Thursday, May 18, 2006

Border deployment for National Guard a useless political gesture

I'm saddened and a little surprised by President Bush's ill-considered decision to place National Guard troops on the border. I seems SO cynical: As a security measure it's an excellent political gesture, but there's no pragmatic justification for the plan. Twice as many troops wouldn't be enough to halt immigration, and the nation can't afford to militarize the border indefinitely - after all, the Pentagon still needs soldiers to occupy Iraq. (My guess: troops on the border re-deploy right after the November elections.) Congress is already diverting money from Iraq to the southern border, now I guess we'll be diverting troops, too.

The scheme brings with it a truckload of practical problems: Soldiers aren't trained for the delicate task of parsing immigration status in the field or conducting searches under auspices of the Fourth Amendment.

Not to mention we've tried this before, though it seems like the Texans around Bush have awfully short memories. While Bush was Texas Governor, the U.S. deployed military troops to the Texas-Mexico border to fight the War on Drugs and the adventure ended disastrously. Don't believe me? Ask the family of Esequiel Hernandez, the teenage shepherd pictured above who was killed by a marine in 1997 near Redford on the Texas-Mexico border.

If it's true that history repeats itself - the first time as tragedy, the second time as farce - then we can look forward to an ugly, chaotic summer. Many of these troops are returning from Iraq and Afghanistan and probably hoped they'd go home to see their families. Instead they'll spend the next few months soaking in the 100+ degree desert sun laden with miltiary gear. That should give a huge boost to troop morale, don't you think?


Will the National Guard employ the same rules of engagement on the border as troops were trained to abide by in Iraq and Afghanistan? If not, will they be re-trained? You've got to feel sorry for the Guard troops caught in the middle. Trained to fight in a real war, they're being deployed instead on a pointless highly, politicized exercise that's doomed to fail before it begins. Troops apparently won't be patrolling or making arrests but will play a "support" role. I don't know what that would even mean - that it's mostly for show, I guess. A big waste of time and money that achieves no public policy goal but symbolically placates the President's base.

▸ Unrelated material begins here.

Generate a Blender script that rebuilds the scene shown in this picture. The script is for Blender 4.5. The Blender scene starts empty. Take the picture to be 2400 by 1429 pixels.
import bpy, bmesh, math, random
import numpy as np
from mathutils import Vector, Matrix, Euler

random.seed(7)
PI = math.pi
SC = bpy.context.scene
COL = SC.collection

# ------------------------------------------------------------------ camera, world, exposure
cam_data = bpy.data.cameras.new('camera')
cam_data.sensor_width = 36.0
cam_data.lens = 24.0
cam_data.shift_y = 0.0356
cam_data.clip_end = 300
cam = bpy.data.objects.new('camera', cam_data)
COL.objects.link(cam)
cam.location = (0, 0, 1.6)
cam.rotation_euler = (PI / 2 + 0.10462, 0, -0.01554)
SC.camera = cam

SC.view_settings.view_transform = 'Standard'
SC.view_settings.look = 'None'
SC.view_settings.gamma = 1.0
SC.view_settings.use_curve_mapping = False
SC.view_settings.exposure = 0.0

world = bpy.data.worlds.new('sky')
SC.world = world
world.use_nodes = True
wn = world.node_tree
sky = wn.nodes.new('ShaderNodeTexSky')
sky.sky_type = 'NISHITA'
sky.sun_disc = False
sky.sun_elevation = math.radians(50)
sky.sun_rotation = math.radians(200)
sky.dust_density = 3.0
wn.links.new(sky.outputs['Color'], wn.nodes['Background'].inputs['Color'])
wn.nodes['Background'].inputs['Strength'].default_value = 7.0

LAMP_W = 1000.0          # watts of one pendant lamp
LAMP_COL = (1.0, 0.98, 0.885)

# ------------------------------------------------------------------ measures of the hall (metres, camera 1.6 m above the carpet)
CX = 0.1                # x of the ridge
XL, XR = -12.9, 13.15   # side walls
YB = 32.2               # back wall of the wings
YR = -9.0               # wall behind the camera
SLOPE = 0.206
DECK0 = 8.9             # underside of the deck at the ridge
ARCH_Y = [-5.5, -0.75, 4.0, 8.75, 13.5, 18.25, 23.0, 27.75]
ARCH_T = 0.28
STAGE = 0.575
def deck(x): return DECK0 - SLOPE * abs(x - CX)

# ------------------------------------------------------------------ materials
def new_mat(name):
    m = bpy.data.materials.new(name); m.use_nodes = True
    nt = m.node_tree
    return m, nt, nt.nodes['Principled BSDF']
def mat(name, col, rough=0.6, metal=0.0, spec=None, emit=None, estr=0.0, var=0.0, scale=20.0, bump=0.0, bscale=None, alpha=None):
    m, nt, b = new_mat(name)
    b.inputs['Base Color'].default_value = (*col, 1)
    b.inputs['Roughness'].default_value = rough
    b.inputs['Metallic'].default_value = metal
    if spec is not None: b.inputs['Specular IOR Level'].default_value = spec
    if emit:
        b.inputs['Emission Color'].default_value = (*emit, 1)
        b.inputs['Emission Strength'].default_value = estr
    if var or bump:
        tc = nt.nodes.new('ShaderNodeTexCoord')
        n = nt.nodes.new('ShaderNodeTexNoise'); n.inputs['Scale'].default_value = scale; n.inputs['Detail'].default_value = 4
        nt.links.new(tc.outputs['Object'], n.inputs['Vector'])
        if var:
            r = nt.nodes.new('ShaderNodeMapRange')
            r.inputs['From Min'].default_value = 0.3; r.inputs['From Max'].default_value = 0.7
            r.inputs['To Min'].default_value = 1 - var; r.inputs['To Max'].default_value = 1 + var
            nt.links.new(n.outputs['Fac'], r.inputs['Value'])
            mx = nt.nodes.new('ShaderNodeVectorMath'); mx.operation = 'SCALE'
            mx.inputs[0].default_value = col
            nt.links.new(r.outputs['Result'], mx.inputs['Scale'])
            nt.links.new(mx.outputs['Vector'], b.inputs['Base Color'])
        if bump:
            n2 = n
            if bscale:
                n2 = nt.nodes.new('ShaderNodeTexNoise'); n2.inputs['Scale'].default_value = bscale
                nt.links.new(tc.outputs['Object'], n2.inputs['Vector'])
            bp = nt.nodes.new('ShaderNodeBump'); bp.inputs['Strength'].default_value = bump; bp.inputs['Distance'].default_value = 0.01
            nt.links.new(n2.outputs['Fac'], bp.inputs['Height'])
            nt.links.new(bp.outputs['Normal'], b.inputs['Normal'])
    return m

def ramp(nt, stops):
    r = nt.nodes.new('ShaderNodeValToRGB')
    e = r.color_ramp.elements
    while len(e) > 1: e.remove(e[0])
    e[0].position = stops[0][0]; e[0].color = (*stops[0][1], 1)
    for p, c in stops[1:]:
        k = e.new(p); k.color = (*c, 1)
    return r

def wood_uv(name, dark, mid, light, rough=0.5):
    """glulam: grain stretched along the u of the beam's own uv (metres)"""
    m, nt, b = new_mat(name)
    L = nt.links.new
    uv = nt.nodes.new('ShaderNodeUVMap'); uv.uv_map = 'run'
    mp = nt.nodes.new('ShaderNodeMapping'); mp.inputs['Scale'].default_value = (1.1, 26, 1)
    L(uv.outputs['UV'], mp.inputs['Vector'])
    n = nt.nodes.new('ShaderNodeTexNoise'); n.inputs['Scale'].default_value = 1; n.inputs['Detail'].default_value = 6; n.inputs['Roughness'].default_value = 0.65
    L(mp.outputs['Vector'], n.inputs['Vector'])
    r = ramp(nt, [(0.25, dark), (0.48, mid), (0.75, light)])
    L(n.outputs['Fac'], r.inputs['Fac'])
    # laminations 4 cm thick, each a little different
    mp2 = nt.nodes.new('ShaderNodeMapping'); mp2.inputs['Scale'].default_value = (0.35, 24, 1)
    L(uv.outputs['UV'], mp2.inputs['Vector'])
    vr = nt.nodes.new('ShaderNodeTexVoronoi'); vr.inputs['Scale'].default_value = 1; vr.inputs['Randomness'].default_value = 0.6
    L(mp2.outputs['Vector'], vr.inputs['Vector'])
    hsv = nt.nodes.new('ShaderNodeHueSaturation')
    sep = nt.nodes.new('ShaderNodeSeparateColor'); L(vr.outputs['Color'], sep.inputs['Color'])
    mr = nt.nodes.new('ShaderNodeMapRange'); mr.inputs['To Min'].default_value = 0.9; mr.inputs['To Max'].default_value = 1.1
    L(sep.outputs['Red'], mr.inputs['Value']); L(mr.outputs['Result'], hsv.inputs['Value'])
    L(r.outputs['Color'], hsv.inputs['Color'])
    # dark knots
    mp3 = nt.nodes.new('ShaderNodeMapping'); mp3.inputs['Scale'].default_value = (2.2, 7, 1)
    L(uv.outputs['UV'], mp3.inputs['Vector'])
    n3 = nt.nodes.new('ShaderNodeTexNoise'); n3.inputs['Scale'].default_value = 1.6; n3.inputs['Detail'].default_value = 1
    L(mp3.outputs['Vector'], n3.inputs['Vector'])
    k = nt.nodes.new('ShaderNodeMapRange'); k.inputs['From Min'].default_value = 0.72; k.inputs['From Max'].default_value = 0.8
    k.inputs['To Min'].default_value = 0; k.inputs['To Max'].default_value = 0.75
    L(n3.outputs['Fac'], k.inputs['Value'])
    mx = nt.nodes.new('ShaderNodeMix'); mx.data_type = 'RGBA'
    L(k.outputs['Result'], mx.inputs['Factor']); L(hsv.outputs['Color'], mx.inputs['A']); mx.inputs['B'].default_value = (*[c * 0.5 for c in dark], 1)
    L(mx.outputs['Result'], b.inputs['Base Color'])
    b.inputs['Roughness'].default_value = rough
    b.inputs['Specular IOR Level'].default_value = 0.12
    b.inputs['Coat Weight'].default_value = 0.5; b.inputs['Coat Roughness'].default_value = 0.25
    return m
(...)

The Senate, too, appears to be adopting a more xenophobic stance in light of the President's address - even including the ridiculous idea of building a wall.
Note to the US government engineering geniuses who must design this boondoggle: The border between Texas and Mexico is a river basin! Land will quickly erode underneath any wall you build after the first gullywasher. After a couple of years, nature would open up gaps with little human assistance. You could build with chain link, but folks would quickly and frequently cut it. Iron bars would be expensive, could be hacksawed, and would be hard to repair. Plus if contractors can't hire illegal immigrant labor, I doubt they can find enough workers to build or maintain it anyway! The whole idea's just dumber than dumb - an empty political gesture disguised as a public policy decision.

This is why I hope Texas NEVER switches to annual legislative sessions. Nothing good seems to happen when politicians make public policy in even numbered election years.

6 comments:

Anonymous said...

I agree that two times more wont help.

We need at LEAST 15000 troops.

I agree with Bill O'Reilly on this issue

Gritsforbreakfast said...

To protect us from what? Our housekeepers?

Anonymous said...

That's a pretty biased link to the shooting of the Mexican kid. You couldn't have picked a more fact based article instead of a propaganda piece?

http://www.ndsn.org/AUGUST97/NEIGHBORS.html

http://www.pacificnet.net/jue/idontknow/970815b.html

Anonymous said...

You ACLU guys sat by and did nothing about the Texas National Guard's Counter Drug Task Force. Now they are going to be on steroids with this new budget burst for the mission of catching people as well as contraband.
Think of a huge statewide Byrne Immigrant Task Force....

Gritsforbreakfast said...

"you ACLU guys ... "

Hey, I've only got two hands!

I'll be looking at the links you posted before, though. Anything else you want to point me to now would be good, too. Better late than never.

Anonymous said...

Get your Open Records Act and FOIA letters ready to go. Get their budget and manning tables....follow the money.